What Berne is really going for is the investment of real emotion into his compositions. “Surface Noise” starts out as a ballad but one with few parameters. In place of that is Smith’s glockenspiel and Mitchell’s restless piano expanding and expanding until it’s safe for Ducret and Berne to come in and perform as a duo, like as if a sax was double-tracked. It’s a slow-developing dramatic buildup that crash lands and Noriega emerges from the rubble to engage with Berne with an outpouring of their souls that lights the fuse for an escalation toward the first, direct expression of the theme. The middle section of “Rolo” is likewise a pure outpouring of passion. The latter part of “The Amazing Mr. 7” draws its fervent mood from pitting Berne against Noriega and Mitchell in a three-way free-for-all that ends in resolution by falling back on Berne’s chart. “Third Option” has another Berne/Noriega improv duel, which continues even for a while after the funky pattern from the other three players emerges.

Within Tim Berne’s familiar style are cool little examples of resourcefulness, such as the old-timey tack piano Mitchell uses on “Rolo” to mesh with Smith’s gongs to create exotic percussion timbres. Later, those gongs and a snare drum are dancing around Berne’s elusive saxophone; a similar tactic is later user with a glockenspiel and piano. Smith is off the drums for most of “The Amazing Mr. 7,” playing other percussive instruments and the glock to counterpoint Mitchell’s piano and Ducret’s caustic guitar.

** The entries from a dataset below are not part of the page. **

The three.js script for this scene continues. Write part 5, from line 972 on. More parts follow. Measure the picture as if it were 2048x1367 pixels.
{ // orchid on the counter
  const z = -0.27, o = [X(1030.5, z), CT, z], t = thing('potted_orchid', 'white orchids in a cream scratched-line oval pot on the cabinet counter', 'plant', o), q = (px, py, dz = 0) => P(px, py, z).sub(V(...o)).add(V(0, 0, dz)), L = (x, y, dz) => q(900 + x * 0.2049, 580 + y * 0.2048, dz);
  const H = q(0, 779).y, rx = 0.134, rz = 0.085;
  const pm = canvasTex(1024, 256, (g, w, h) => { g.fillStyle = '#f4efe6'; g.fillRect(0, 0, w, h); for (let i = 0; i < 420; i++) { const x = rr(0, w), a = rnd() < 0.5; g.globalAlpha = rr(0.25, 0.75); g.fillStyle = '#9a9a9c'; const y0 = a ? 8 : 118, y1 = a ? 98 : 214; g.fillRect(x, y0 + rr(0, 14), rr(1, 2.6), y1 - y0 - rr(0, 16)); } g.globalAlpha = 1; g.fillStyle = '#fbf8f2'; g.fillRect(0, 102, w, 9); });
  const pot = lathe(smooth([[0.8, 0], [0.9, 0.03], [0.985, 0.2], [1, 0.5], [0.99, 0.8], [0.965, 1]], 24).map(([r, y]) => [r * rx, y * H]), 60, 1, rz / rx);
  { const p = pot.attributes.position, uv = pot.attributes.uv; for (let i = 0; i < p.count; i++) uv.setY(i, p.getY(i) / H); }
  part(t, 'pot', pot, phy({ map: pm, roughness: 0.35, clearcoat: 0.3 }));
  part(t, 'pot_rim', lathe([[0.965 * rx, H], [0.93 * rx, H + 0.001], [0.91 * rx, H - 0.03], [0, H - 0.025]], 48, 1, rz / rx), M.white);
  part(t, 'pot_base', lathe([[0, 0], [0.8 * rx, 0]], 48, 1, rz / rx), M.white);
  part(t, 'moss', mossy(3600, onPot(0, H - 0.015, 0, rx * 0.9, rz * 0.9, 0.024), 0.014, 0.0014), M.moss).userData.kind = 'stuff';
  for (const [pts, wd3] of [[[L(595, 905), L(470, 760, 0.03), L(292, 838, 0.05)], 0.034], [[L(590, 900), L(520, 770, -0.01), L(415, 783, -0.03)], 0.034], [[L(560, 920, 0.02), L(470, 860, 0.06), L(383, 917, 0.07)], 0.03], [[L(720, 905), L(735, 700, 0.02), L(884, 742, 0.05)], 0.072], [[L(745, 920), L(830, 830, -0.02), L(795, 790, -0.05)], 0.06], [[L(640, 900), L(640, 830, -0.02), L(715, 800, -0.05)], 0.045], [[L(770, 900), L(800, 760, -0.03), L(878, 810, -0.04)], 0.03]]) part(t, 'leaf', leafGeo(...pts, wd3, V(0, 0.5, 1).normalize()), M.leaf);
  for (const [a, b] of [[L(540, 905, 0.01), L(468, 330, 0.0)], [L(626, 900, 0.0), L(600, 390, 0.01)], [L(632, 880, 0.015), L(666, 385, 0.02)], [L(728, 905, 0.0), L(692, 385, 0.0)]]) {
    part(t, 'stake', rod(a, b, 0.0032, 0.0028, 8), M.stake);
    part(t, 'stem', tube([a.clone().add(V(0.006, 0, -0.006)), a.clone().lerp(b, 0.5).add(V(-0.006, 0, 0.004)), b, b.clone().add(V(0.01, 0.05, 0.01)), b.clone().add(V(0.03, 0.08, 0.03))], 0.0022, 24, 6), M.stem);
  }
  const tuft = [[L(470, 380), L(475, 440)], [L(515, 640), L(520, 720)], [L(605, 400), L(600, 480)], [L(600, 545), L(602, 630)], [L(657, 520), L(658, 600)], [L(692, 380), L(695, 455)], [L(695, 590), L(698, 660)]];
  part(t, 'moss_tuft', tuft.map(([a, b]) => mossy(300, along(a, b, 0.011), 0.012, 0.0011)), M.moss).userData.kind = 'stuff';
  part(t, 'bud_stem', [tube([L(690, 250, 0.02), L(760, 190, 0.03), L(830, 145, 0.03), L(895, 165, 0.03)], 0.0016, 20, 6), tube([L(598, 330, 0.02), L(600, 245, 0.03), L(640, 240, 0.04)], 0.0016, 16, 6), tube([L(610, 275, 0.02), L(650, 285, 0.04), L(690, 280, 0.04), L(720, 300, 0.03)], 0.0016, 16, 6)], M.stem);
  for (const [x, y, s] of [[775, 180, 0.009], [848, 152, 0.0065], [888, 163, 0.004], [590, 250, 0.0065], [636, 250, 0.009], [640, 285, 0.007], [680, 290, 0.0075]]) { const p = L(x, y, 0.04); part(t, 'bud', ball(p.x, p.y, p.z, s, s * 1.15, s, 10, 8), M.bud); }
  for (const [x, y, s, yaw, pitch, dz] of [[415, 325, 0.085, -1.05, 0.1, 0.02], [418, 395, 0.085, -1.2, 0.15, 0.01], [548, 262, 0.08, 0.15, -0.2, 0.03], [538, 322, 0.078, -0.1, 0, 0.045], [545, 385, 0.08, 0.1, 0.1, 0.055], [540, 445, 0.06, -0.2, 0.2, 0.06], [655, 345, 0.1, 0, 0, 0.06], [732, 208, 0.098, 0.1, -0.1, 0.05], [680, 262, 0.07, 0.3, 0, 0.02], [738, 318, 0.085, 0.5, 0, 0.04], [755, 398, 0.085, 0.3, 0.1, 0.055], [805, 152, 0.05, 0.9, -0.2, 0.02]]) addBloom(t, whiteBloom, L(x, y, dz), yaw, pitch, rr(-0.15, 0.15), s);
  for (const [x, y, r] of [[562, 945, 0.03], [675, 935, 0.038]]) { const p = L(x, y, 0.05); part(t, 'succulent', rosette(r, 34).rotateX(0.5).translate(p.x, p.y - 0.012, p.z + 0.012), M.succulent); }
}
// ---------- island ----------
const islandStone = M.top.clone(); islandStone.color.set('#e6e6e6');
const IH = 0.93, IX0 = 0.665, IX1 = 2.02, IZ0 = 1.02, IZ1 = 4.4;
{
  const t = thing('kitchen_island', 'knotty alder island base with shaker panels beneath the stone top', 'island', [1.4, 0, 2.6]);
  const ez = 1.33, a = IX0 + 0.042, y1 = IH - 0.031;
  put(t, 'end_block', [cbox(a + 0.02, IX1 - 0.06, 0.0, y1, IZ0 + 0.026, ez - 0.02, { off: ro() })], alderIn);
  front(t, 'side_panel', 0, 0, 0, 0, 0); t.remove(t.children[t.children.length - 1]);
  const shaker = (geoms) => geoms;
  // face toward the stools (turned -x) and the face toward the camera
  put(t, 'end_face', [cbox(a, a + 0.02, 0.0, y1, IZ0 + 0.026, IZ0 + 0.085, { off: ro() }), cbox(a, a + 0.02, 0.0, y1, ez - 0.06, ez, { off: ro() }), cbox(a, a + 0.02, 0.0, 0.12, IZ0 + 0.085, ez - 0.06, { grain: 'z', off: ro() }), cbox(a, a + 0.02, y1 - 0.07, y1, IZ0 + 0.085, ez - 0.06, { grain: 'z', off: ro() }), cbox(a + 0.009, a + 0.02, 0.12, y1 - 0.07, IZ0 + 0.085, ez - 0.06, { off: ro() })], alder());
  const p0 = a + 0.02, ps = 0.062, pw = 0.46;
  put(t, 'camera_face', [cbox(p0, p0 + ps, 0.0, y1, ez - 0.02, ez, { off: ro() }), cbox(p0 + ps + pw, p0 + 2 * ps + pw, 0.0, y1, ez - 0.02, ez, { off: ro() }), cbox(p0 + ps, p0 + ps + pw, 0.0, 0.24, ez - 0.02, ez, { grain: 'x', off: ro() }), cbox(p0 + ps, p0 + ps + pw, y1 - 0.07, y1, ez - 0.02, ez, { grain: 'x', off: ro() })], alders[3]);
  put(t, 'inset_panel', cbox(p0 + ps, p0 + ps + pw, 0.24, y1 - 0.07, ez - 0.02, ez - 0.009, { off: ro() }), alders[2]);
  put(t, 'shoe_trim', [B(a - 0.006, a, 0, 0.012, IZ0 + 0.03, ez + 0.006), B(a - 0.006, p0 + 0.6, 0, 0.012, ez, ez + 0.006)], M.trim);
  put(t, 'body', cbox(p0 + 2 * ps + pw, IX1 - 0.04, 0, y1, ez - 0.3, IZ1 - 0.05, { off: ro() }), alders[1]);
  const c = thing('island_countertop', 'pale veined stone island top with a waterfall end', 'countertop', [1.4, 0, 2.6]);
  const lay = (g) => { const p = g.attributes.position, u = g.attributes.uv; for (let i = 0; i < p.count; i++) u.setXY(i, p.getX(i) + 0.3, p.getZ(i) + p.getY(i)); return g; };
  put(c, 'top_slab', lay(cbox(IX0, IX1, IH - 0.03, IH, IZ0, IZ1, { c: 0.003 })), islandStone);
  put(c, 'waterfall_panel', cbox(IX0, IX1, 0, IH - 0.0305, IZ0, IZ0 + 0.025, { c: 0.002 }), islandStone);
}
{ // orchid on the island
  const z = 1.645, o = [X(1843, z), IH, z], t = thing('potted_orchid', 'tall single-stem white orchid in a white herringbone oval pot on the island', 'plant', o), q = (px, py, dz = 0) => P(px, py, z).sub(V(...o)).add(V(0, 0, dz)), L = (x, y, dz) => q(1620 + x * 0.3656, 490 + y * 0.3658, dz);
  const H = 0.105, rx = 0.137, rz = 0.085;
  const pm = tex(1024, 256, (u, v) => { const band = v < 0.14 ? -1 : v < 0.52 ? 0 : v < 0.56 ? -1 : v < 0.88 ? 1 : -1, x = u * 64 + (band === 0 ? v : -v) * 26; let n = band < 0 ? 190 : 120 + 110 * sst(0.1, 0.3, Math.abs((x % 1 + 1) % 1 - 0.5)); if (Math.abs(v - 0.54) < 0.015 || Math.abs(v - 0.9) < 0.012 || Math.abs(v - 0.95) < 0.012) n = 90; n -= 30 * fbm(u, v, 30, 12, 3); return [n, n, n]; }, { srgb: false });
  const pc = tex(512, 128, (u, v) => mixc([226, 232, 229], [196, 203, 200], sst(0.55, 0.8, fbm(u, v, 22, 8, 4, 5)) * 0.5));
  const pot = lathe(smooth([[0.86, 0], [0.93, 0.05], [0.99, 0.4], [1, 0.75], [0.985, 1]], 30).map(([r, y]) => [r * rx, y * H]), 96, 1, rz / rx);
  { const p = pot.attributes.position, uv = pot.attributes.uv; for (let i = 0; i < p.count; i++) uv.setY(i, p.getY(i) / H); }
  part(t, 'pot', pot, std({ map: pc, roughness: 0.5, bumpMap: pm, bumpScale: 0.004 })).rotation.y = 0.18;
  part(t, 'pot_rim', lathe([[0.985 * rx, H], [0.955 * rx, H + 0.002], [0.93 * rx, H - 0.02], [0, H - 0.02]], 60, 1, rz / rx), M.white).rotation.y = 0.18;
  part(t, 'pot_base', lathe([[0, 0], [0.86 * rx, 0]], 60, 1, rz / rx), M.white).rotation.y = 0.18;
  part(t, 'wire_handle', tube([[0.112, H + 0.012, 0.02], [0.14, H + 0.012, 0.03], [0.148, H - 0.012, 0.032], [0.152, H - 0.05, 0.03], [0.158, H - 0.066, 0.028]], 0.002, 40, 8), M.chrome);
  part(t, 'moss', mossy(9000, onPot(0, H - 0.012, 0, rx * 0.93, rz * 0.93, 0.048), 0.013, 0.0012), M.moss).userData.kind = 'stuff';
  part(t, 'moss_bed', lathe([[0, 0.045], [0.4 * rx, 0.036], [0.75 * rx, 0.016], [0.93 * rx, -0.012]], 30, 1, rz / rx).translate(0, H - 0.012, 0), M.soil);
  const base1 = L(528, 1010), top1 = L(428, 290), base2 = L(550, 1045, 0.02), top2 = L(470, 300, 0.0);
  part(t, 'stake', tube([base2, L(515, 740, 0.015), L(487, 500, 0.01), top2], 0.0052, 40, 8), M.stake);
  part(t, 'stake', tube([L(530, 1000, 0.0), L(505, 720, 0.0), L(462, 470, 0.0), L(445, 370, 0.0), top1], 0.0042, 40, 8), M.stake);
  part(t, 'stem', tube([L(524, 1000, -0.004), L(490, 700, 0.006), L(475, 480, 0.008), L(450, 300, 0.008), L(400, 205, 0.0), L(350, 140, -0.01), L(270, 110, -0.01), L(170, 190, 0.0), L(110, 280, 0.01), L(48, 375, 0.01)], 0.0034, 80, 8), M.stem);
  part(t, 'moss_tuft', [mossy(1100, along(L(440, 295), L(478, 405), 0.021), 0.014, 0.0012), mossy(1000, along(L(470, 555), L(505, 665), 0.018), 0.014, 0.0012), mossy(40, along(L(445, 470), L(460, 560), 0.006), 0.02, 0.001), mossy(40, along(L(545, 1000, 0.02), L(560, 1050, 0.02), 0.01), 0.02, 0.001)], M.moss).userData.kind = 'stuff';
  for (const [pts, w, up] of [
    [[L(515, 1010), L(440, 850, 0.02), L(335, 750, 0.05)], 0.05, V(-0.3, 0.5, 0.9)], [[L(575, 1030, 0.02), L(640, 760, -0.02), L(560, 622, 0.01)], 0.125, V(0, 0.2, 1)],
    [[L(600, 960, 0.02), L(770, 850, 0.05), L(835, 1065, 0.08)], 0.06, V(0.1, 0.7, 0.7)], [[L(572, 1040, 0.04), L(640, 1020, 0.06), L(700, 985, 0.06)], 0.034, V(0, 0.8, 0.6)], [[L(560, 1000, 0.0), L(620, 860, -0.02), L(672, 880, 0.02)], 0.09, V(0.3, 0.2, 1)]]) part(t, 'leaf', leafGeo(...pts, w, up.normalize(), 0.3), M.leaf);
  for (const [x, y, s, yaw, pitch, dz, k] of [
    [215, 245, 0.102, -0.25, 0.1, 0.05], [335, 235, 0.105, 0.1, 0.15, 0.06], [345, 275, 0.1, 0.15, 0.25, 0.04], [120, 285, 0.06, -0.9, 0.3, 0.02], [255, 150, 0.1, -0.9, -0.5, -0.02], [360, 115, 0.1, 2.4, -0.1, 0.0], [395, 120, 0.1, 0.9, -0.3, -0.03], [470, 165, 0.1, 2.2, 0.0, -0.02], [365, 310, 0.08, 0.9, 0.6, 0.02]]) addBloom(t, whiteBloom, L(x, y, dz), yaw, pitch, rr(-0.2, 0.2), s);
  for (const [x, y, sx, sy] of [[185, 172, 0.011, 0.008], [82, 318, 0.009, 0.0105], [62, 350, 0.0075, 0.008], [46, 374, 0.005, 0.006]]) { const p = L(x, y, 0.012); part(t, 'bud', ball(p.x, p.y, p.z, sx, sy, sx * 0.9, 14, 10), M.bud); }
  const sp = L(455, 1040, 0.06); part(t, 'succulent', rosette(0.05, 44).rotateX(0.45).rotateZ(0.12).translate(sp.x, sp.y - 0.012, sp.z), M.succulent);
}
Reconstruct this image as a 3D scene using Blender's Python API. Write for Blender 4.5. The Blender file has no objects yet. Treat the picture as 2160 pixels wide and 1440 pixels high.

“Dear Friend” was penned by Berne mentor and late saxophone giant Julius Hemphill (for a fuller Berne tribute to Hemphill, Diminutive Mysteries is worth checking out). Hemphill’s approach to composition doesn’t have Berne’s density but evinces a strange beauty of its own that Berne’s band elucidates in its very personalized way.

“Rose Colored Assive” has a deeper involvement by the record’s producer and mixer, David Torn, as Torn did the electronic arrangements on this short track. But with Torn, nothing is electronic without also being improvisational, and it ends up sounding a lot closer to Sun of Goldfinger than Snakeoil. Not that there’s any problem at all with that.

So, the tl;dr of this whole danged review of The Fantastic Mrs. 10 boils down to Matt Mitchell’s simple words: Tim Berne’s designs provide a context for insanity. Sweet insanity.